O clube dos cinco de castigo.
(Fonte: http://2.bp.blogspot.com/)
O que desejo externar aqui é a falta que faz, nesta mesma emissora televisiva, bem como em outras,  programações e filmes que sirvam de parâmetro de identidade para os jovens. E nem venha comentar a respeito sobre a pseudo-novela Malhação, porque qualquer comparação do que apresentam ali com a realidade da juventude brasileira é um tremendo desrespeito com as novas gerações.

Nos anos 80, e até o começo dos 90, nós, crianças, pré-adolescentes e adolescentes, tínhamos algo que nos fazia sentar a bunda no sofá durante as tardes e ligar a tevê na Globo para nos vermos refletidos na tela, mesmo que o que acontecesse nos enredos fosse a milhares de quilômetros de distância de nossas casas: os filmes daquela época, várias vezes reprisados ano após ano, contando peripécias, anedotas e dramas juvenis pelos quais todo garoto ou garota passa nesse período da vida.

Lembro vários filmes sensacionais daquela época, como (os títulos são os lançados aqui) Fica Comigo, Curtindo a Vida Adoidado, Te Pego Lá Fora, Goonies, Mulher Nota Mil e tantos outros, a lista é gigantesca. Há outros que falam sobre situações diversas, porém vou me focar nos juvenis. Sendo assim, queria falar de um filme em especial, e de um diretor em especial.

A mente brilhante atrás das câmeras.
(Fonte: http://i102.photobucket.com/)
John Hughes. Não acho que até hoje tenha existido um diretor de cinema com tanto tato e sensibilidade para expressar o que um adolescente passa em seus desejos e angústias, não importa de qual geração seja, do que esse sujeito. Recentemente ele faleceu e acabou sendo feito um documentário sobre sua carreira, que é tão interessante quanto seus filmes - e trata justamente dessa influência sobre os jovens daqueles anos. Estou falando de Don't You Forget About Me. Não faz muito tempo, escrevi uma impressão sobre este trabalho em meu blogue pessoal, que você pode ler aqui.

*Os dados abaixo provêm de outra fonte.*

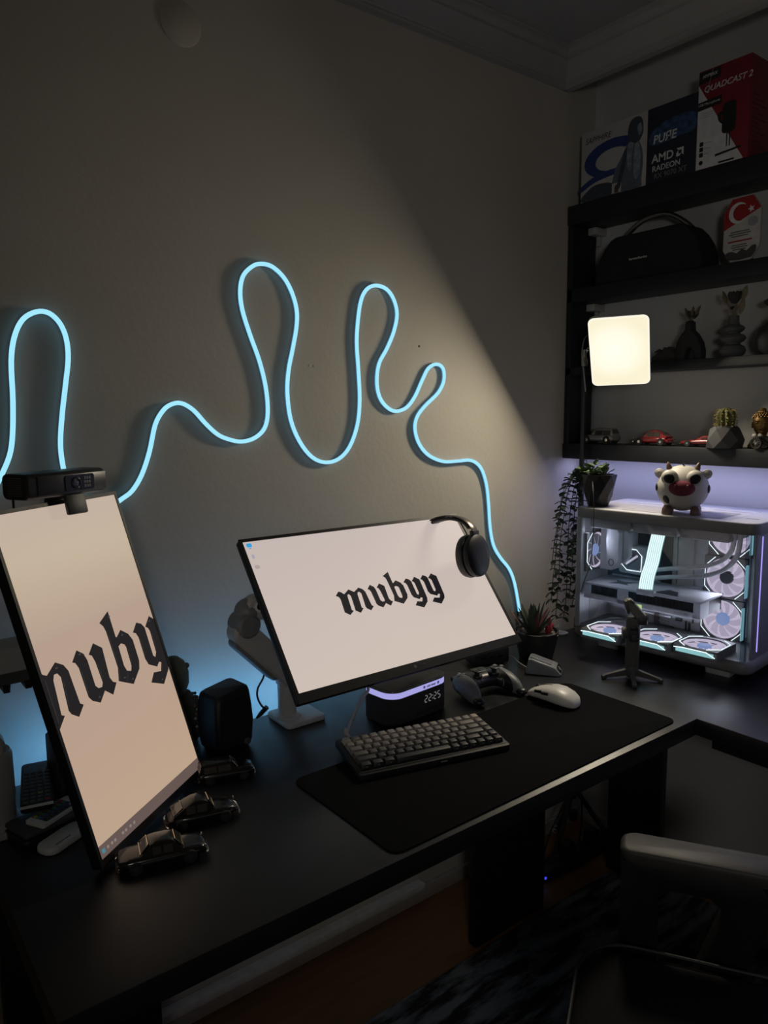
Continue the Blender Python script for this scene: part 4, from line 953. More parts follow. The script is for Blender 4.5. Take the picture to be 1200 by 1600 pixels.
# --- motherboard with its covers
a, c = PCP(935, 838, WB-.004), PCP(1052, 912, WB-.004)
M().b2((a.x-.02, WB-.004, .11), (c.x+.006, WB+.003, z1-.012), .001).obj('motherboard', pcd, pc)
m = M()
for k in range(16): m.box((.003, .004, .003), (a.x+.028+.008*k, WB-.006, z1-.022))
for k in range(22): m.lathe([(0, .004), (.003, .004), (.003, 0)], 8, loc=(a.x+.045+random.uniform(0, .06), WB-.004, .29+random.uniform(0, .05)), rot=(90, 0, 0))
m.obj('board_components', mat('board parts', (.20, .18, .17), .4), pc)
io = PCP(933, 829, .115), PCP(958, 893, .115)
m = M(); m.prism([(.030, .215), (.066, .215), (.088, .245), (.088, .325), (.066, .352), (.030, .352)], -.170, -.098, mx_of((0, 0, 0), (90, 0, 0)), bev=.002); m.obj('io_cover', mat('white armour', (.55, .57, .62), .45), pc)
m = M(); m.prism([(.089, .232), (.108, .255), (.108, .325), (.089, .345)], -.172, -.120, mx_of((0, 0, 0), (90, 0, 0)), bev=.002); m.obj('heat_sink', MATS['white armour'], pc)
m = M(); m.tube([(.066+.008*math.cos(R(k*45+22)), .0972, .238+.010*math.sin(R(k*45+22))) for k in range(8)], .0012, 5, closed=True); m.obj('armour_emblem', mat('grey emblem', (.10, .10, .12), .5), pc)
pu_ = PCP(990, 874, .150); s_ = .074
M().prism(rrect(s_*1.12, s_*1.12, .010, 4, pu_.x, pu_.z), -.172, -.140, mx_of((0, 0, 0), (90, 0, 0)), bev=.003).obj('pump_block', mat('pale pump', (.50, .52, .56), .4), pc)
k_ = s_*.42
oct_ = [(pu_.x+sx*k_, .1385, pu_.z+sz*k_) for sx, sz in ((1, .45), (.45, 1), (-.5, 1), (-1, .45), (-1, -.5), (-.45, -1), (.95, -1))]
M().tube(oct_, .0012, 5, closed=True).obj('pump_light_line', ringm, pc)
M().prism(rrect(k_*1.8, k_*1.8, .008, 3, pu_.x, pu_.z), -.1398, -.1392, mx_of((0, 0, 0), (90, 0, 0))).obj('pump_face', mat('pump face', (.22, .22, .25), .3), pc)
m = M(); m.box((.058*.8, .0008, .006), (pu_.x, .1386, pu_.z), (0, -38, 0)); m.obj('pump_stripe', emat('pump stripe', (.6, .6, .72), .8), pc)
m = M(); m.box((.052*.7, .0008, .0016), (pu_.x+.005, .1384, pu_.z-.006), (0, -38, 0)).box((.052*.7, .0008, .0016), (pu_.x-.005, .1384, pu_.z+.006), (0, -38, 0)); m.obj('pump_dark_stripe', black, pc)
m = M()
for x0, x1 in ((1050, 1058), (1062, 1072), (1074, 1084)):
    p, q = PCP(x0, 845, WB), PCP(x1, 905, WB); m.b2((p.x, WB-.006, q.z-.02), (q.x, WB+.001, z1-.02), .001)
m.obj('cable_bar', pcw, pc)
m = M(); p, q = PCP(1036, 845, WB-.004), PCP(1050, 912, WB-.004); m.b2((p.x, WB-.010, q.z), (q.x, WB-.002, z1-.02)); m.obj('dark_gap', black, pc)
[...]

E um dos trabalhos de Hughes, que foi um marco para todos os moleques dos anos 80, sem dúvida foi O Clube Dos Cinco, embora eu não me recorde de ter assistido a este pela tevê, talvez porque fosse o tipo de película que a censura, na época, não deixaria passar, por conter cenas consideradas pesadas para o tipo de público-alvo - há pelo menos um momento em que os protagonistas mostram claramente fazer uso de maconha.

Cinco estudantes de uma escola são obrigados a cumprir um castigo, que seria passar um dia de sábado juntos, pois o diretor esperava que cada um escrevesse uma redação sobre o que pensa de si próprio, como uma maneira de refletirem sobre o que tinham cometido de errado em seus comportamentos. A ideia inicial, como você pode notar, é extremamente simples, mas era assim que Hughes gostava de experimentar nos seus filmes, os enredos, em geral, eram simplórios, mas o seu grande trunfo era trabalhar as emoções das personagens.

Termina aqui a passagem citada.